As agriculture declined, large numbers of peasants moved into the towns where they were increasingly unemployed, as jobs in mining dried up. By 1988 per capita income was back to 1960s levels, a 20 percent drop from 1981. One report states that by the mid-1980s, a typical wage income confined an urban family to deepest poverty, even lower than a farmer's income. There were no better-paid jobs. By 1989 the economy had largely disintegrated, with hyperinflation of 30,000 percent and huge foreign debts.

These were the conditions which led to what the Economist magazine aptly called not just a civil war, but "the implosion of a state and its people". In 1991 the RUF, a small group whose student leaders were trained in Libya, started a guerrilla war against the hated Momoh regime, gaining some popular support. A military coup followed in 1992, led by Strasser, a 27-year-old junior officer, which gained support from large sections of the unpaid army. The RUF was now attracting more unemployed youth and defecting soldiers. In conjunction with its allies, led by Charles Taylor in Liberia, it turned to looting and terrorising the country areas.

Several attempts at negotiations with the RUF failed and the fighting continued. By 1995, there were reports of hundreds of people starving to death. His deputy Bio ousted Strasser in a coup at the beginning of 1996, who then called elections for March of that year. Kabbah, a former UN official with Western backing, was then elected president. His claim to democratic support is bogus. Less than a quarter of the electorate voted under the conditions of a continuing war. Just how little power he had was revealed when he was unable to enforce a peace deal negotiated with Sankoh at the end of 1996.

Kabbah was ousted by a military coup in May 1997 led by another junior officer, Koroma, who joined forces with the RUF. Britain and the US attempted to reinstate Kabbah in 1998, pulling the ECOMOG forces out of Liberia in an attempt to defeat the RUF. They employed the mercenary company Sandline to defend the lucrative diamond operations and train Kabbah's army, which, after three military coups in five years, was literally disintegrating

The latest settlement holds out no promise of stability in Sierra Leone.
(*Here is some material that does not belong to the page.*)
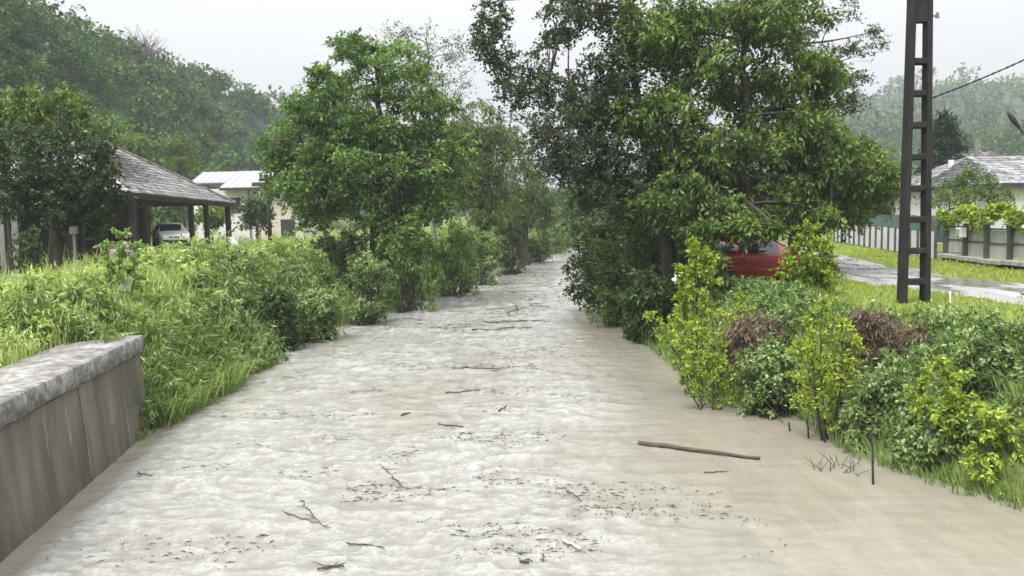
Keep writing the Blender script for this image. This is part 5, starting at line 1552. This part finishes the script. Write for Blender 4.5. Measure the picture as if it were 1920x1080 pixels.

The country is in the midst of an economic and social disaster. This is what gave rise to the civil war in the first place. But Britain and the US are unwilling to address this question. Their priority is to re-establish a military force in Sierra Leone to ensure “law and order”. Of £10 million aid that Britain has made available this year, £5 million has gone to ECOMOG, £4.5 million to the Sierra Leone military, with just a pitiful £0.5 million for civilian purposes. This will not even begin to assist the homeless refugees, or provide artificial limbs for the thousands of amputees. It will go nowhere towards redressing the fundamental problem of Sierra Leone's economic collapse after such prolonged imperialist depredation.